Thomas Eakins made his career portraying upper-middle class residents of his native Philadelphia. Such depictions are anything but static likenesses; instead they show individuals engaged in their chosen profession or avocation, whether at the city's rivers and parks, in its surgical amphitheaters, or in its public and private performance venues, as in Singing a Pathetic Song.
This evocative depiction of the home musicale—popular in Victorian America generally, and in Eakins' own household in particular—exemplifies the artist's unidealized renderings of his contemporaries as well as his love of music. An earnest young singer accompanied by a pianist and cellist in a richly decorated interior concentrates on holding a note of her tune. The pathetic song, the most popular type of melody in 1860s and 1870s America, told tales of woe, such as death or tragic circumstances befalling innocent women or children.

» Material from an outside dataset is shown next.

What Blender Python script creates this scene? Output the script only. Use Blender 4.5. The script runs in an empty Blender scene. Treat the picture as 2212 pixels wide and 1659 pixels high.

Recited by the singer as autobiographical, such ballads commonly moved audiences to tears.
A leading art critic of the day called the work "admirably painted, and . . . absolutely true to nature, a perfect record of the life amid which the artist lives." The painting remained in Eakins's collection until late 1885, when Edward Hornor Coates, a trustee of the Pennsylvania Academy of the Fine Arts (where Eakins taught), asked to exchange it for his Swimming (1885, Amon Carter Museum), a commissioned painting whose depiction of the artist and his male students posed nude in a landscape was both unexpected and controversial.